** TASK PROMPT **
Print the listing from its top line through the line containing "from mathutils import Vector, Matrix, noise", nothing more, and leave out the pictures.

** INFORMATION PROVIDED **
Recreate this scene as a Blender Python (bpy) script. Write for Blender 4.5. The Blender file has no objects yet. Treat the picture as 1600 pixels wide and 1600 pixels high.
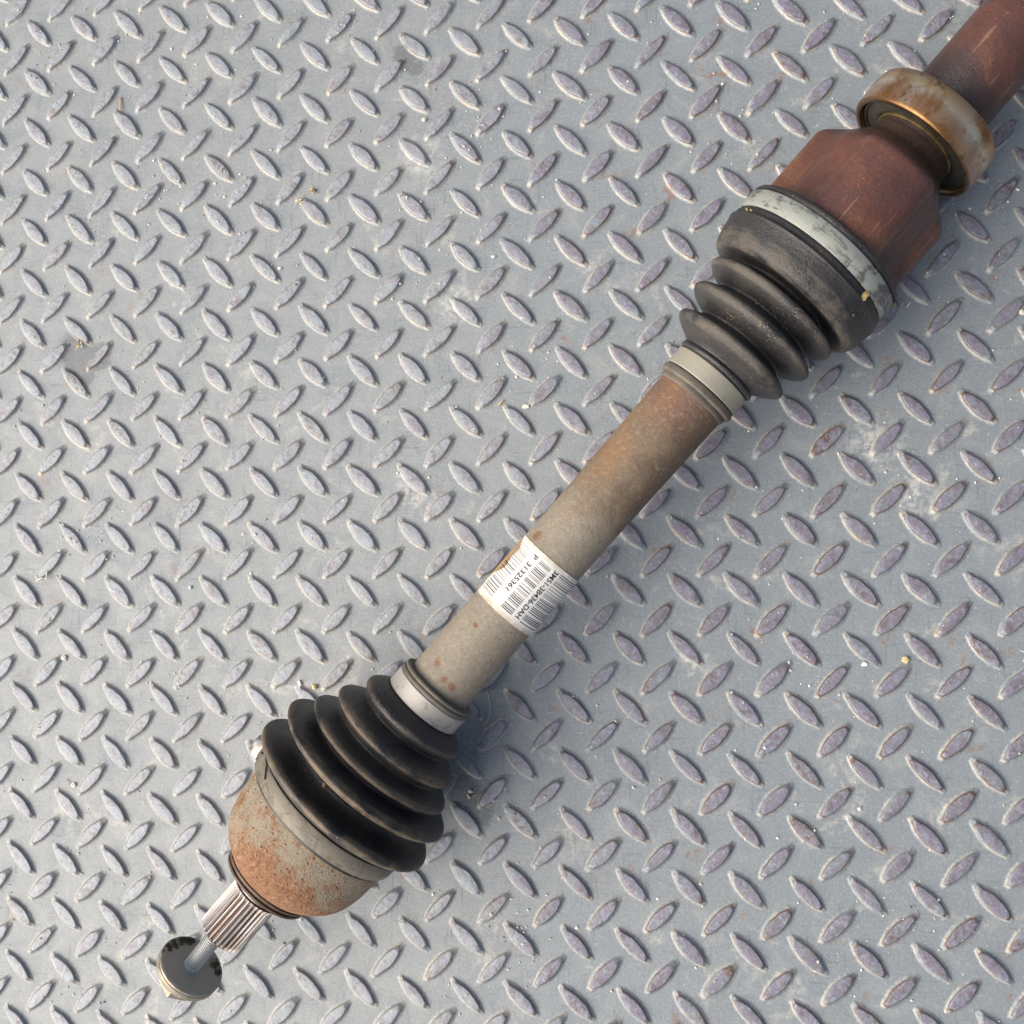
import bpy, math, random
from mathutils import Vector, Matrix, noise

scene = bpy.context.scene
COL = scene.collection
MM = 0.001
R = math.radians

# ------------------------------------------------------------------ camera
cam_d = bpy.data.cameras.new('camera')
cam = bpy.data.objects.new('camera', cam_d)
COL.objects.link(cam)
CAM = Vector((109.804, -35.646, 570.991))
right = Vector((0.98195079, -0.00413037, -0.18909149))
up = Vector((0.01561890, 0.99811761, 0.05930670))
back = Vector((0.18849059, -0.06118966, 0.98016689))
m3 = Matrix((right, up, back)).transposed()
cam.matrix_world = Matrix.Translation(CAM * MM) @ m3.to_4x4()
cam_d.sensor_width = 36.0
cam_d.lens = 39.736
cam_d.clip_start = 0.02
cam_d.clip_end = 50.0
scene.camera = cam

# ------------------------------------------------------------------ light
SUN_EL, SHADOW_AZ = 40.0, 19.0
SUN_DIR = Vector((-math.cos(R(SHADOW_AZ)) * math.cos(R(SUN_EL)),
                  -math.sin(R(SHADOW_AZ)) * math.cos(R(SUN_EL)), math.sin(R(SUN_EL))))
world = bpy.data.worlds.new('World')
scene.world = world
world.use_nodes = True
wn = world.node_tree.nodes
sky = wn.new('ShaderNodeTexSky')
sky.sky_type = 'NISHITA'
sky.sun_disc = False
sky.sun_elevation = R(SUN_EL)
sky.sun_rotation = math.atan2(SUN_DIR.x, SUN_DIR.y)
sky.air_density = 0.75
sky.dust_density = 6.0
sky.ozone_density = 0.4
bg = wn['Background']
bg.inputs['Strength'].default_value = 0.12
world.node_tree.links.new(sky.outputs[0], bg.inputs['Color'])
sun_d = bpy.data.lights.new('sun', 'SUN')
sun_d.energy = 3.2
sun_d.angle = R(80.0)
sun_d.color = (1.0, 0.955, 0.89)
sun = bpy.data.objects.new('sun', sun_d)
sun.rotation_euler = SUN_DIR.to_track_quat('Z', 'Y').to_euler()
sun.location = SUN_DIR * 3
COL.objects.link(sun)
scene.view_settings.view_transform = 'Standard'
scene.view_settings.look = 'None'
scene.view_settings.gamma = 1.0
scene.view_settings.use_curve_mapping = False
scene.view_settings.exposure = 0.34
scene.cycles.use_denoising = True
scene.cycles.use_adaptive_sampling = True
scene.cycles.adaptive_threshold = 0.025
scene.cycles.max_bounces = 5
scene.cycles.diffuse_bounces = 3
scene.cycles.glossy_bounces = 3


# ------------------------------------------------------------------ helpers
def srgb(r, g, b):
    def f(c):
        c /= 255.0
        return c / 12.92 if c <= 0.04045 else ((c + 0.055) / 1.055) ** 2.4
    return (f(r), f(g), f(b), 1.0)


class Mat:
    """small node-graph writer"""
    def __init__(s, name, coord='object'):
        s.m = bpy.data.materials.new(name)
        s.m.use_nodes = True
        s.t = s.m.node_tree
        s.b = s.t.nodes['Principled BSDF']
        if coord == 'object':
            s.co = s.new('ShaderNodeTexCoord').outputs['Object']
        else:
            s.co = s.new('ShaderNodeNewGeometry').outputs['Position']

    def new(s, k):
        return s.t.nodes.new(k)

    def put(s, sock, v):
        if isinstance(v, bpy.types.NodeSocket):
            s.t.links.new(v, sock)
        elif isinstance(v, (int, float)) and sock.type == 'RGBA':
            sock.default_value = (v, v, v, 1)
        else:
            sock.default_value = v

    def math(s, op, a, b=0.0, c=0.0, clamp=False):
        n = s.new('ShaderNodeMath')
        n.operation = op
        n.use_clamp = clamp
        for i, v in enumerate((a, b, c)):
            s.put(n.inputs[i], v)
        return n.outputs[0]

    def scaled(s, v, off=(0, 0, 0)):
        n = s.new('ShaderNodeMapping')
        s.put(n.inputs['Vector'], s.co)
        n.inputs['Scale'].default_value = v
        n.inputs['Location'].default_value = off
        return n.outputs[0]

    def noise(s, scale, detail=4, rough=0.55, co=None, dist=0.0, w=None):
        n = s.new('ShaderNodeTexNoise')
        if w is not None:
            n.noise_dimensions = '4D'
            s.put(n.inputs['W'], w)
        s.put(n.inputs['Vector'], co or s.co)
        n.inputs['Scale'].default_value = scale
        n.inputs['Detail'].default_value = detail
        n.inputs['Roughness'].default_value = rough
        n.inputs['Distortion'].default_value = dist
        return n.outputs[0]

    def voro(s, scale, feature='F1', co=None):
        n = s.new('ShaderNodeTexVoronoi')
        n.feature = feature
        s.put(n.inputs['Vector'], co or s.co)
        n.inputs['Scale'].default_value = scale
        return n.outputs['Distance']

    def step(s, v, lo, hi):
        n = s.new('ShaderNodeMapRange')
        n.interpolation_type = 'SMOOTHSTEP'
        s.put(n.inputs['Value'], v)
        n.inputs['From Min'].default_value = lo
        n.inputs['From Max'].default_value = hi
        return n.outputs['Result']

    def mix(s, f, a, b, blend='MIX'):
        n = s.new('ShaderNodeMix')
        n.data_type = 'RGBA'
        n.blend_type = blend
        s.put(n.inputs['Factor'], f)
        s.put(n.inputs[6], a)
        s.put(n.inputs[7], b)
        return n.outputs[2]

    def ramp(s, v, stops):
        n = s.new('ShaderNodeValToRGB')
        e = n.color_ramp.elements
        while len(e) < len(stops):
            e.new(0.5)
        for el, (p, c) in zip(e, stops):
            el.position = p
            el.color = c
        s.put(n.inputs[0], v)
        return n.outputs[0]

    def spot(s, p, rad, soft=0.4, wob=0.0):
        """mask around a point in the material's coordinates (metres)"""
        n = s.new('ShaderNodeVectorMath')
        n.operation = 'DISTANCE'
        s.put(n.inputs[0], s.co)
        n.inputs[1].default_value = p
        d = n.outputs['Value']
        if wob:
            if not hasattr(s, 'wn'):
                s.wn = s.math('SUBTRACT', s.noise(260, 3, 0.65), 0.5)
            d = s.math('ADD', d, s.math('MULTIPLY', s.wn, wob))
        return s.step(d, rad, rad * (1 - soft))

    def sep(s, i):
        n = s.new('ShaderNodeSeparateXYZ')
        s.put(n.inputs[0], s.co)
        return n.outputs[i]

    def bump(s, h, dist, strength=1.0):
        n = s.new('ShaderNodeBump')
        n.inputs['Strength'].default_value = strength
        n.inputs['Distance'].default_value = dist
        s.put(n.inputs['Height'], h)
        s.put(s.b.inputs['Normal'], n.outputs[0])

    def done(s, col, rough=0.5, metal=0.0, spec=0.5):
        s.put(s.b.inputs['Base Color'], col)
        s.put(s.b.inputs['Roughness'], rough)
        s.put(s.b.inputs['Metallic'], metal)
        s.put(s.b.inputs['Specular IOR Level'], spec)
        return s.m


def mesh_obj(name, verts, faces, mat, parent=None, smooth=True, scale=MM):
    me = bpy.data.meshes.new(name)
    me.from_pydata([(x * scale, y * scale, z * scale) for x, y, z in verts], [], faces)
    me.update()
    if smooth:
        me.polygons.foreach_set('use_smooth', [True] * len(me.polygons))
    if mat:
        me.materials.append(mat)
    o = bpy.data.objects.new(name, me)
    COL.objects.link(o)
    o.parent = parent
    return o


def crease(o, ang=35):
    """sharp edges above an angle"""
    o.data.set_sharp_from_angle(angle=R(ang))
    return o


def tag(o, label, cat, group=None, kind=None):
    o['label'] = label
    o['category'] = cat
    if group:
        o['group'] = group
    if kind:
        o['kind'] = kind
    return o


def lathe(name, prof, mat, parent, n=128, wob=0.0, seed=0, closed=False, sharp=35, wfreq=2.0):
    """surface of revolution about local X; prof = [(s, r)] in mm"""
    V, F = [], []
    k = len(prof)
    for j in range(n):
        a = 2 * math.pi * j / n
        sa, ca = math.sin(a), math.cos(a)
        for s_, r_ in prof:
            if wob:
                q = Vector((s_ * 0.03, ca * wfreq, sa * wfreq + seed * 7.3))
                r2 = r_ + wob * noise.noise(q)
                s2 = s_ + wob * 0.8 * noise.noise(q + Vector((9.1, 3.3, 1.7)))
            else:
                r2, s2 = r_, s_
            V.append((s2, -r2 * sa, r2 * ca))
    for j in range(n):
        b, c = j * k, ((j + 1) % n) * k
        for i in range(k - 1):
            F.append((b + i, c + i, c + i + 1, b + i + 1))
        if closed:
            F.append((b + k - 1, c + k - 1, c, b))
    o = mesh_obj(name, V, F, mat, parent)
    if name == 'rubber_boot':
        # how far each point stands proud of its surroundings: dust settles on the ribs
        cr = []
        for s_, r_ in prof:
            near = [q for p, q in prof if abs(p - s_) < 7]
            cr.append(max(0.0, min(1.0, (r_ - sum(near) / len(near)) / 4.0)))
        at_ = o.data.attributes.new('crest', 'FLOAT', 'POINT')
        at_.data.foreach_set('value', cr * n)
    return crease(o, sharp)


def catmull(pts, sub=4):
    out = []
    n = len(pts)
    for i in range(n - 1):
        p0, p1, p2, p3 = pts[max(i - 1, 0)], pts[i], pts[i + 1], pts[min(i + 2, n - 1)]
        for k in range(sub):
            t = k / sub
            out.append(tuple(0.5 * ((2 * p1[d]) + (-p0[d] + p2[d]) * t + (2 * p0[d] - 5 * p1[d] + 4 * p2[d] - p3[d]) * t * t
                                    + (-p0[d] + 3 * p1[d] - 3 * p2[d] + p3[d]) * t ** 3) for d in range(2)))
    out.append(pts[-1])
    return out


def strip(name, s0, s1, a0, a1, r0, r1, mat, parent, na=24, ns=2, edge=None, top=0.0):
    """curved slab on the shaft: stations s0..s1, angles a0..a1 (deg from local up to the right), radii r0..r1"""
    V, F = [], []
    for lay, r in enumerate((r0, r1)):
        for i in range(na + 1):
            for j in range(ns + 1):
                s_ = s0 + (s1 - s0) * j / ns
                b0, b1 = a0, a1
                if edge:
                    b0, b1 = edge(j / ns, a0, a1)
                a = R(b0 + (b1 - b0) * i / na)
                V.append((s_, -r * math.sin(a), r * math.cos(a)))
    w = ns + 1
    o_ = (na + 1) * w
    for i in range(na):
        for j in range(ns):
            q = i * w + j
            F.append((o_ + q, o_ + q + w, o_ + q + w + 1, o_ + q + 1))
            F.append((q, q + 1, q + w + 1, q + w))
    for i in range(na):
        a, b = i * w, (i + 1) * w
        F.append((a, b, o_ + b, o_ + a))
        F.append((b + ns, a + ns, o_ + a + ns, o_ + b + ns))
    for j in range(ns):
        F.append((j + 1, j, o_ + j, o_ + j + 1))
        q = na * w + j
        F.append((q, q + 1, o_ + q + 1, o_ + q))
    return crease(mesh_obj(name, V, F, mat, parent), 40)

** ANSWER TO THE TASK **
Recreate this scene as a Blender Python (bpy) script. Write for Blender 4.5. The Blender file has no objects yet. Treat the picture as 1600 pixels wide and 1600 pixels high.
import bpy, math, random
from mathutils import Vector, Matrix, noise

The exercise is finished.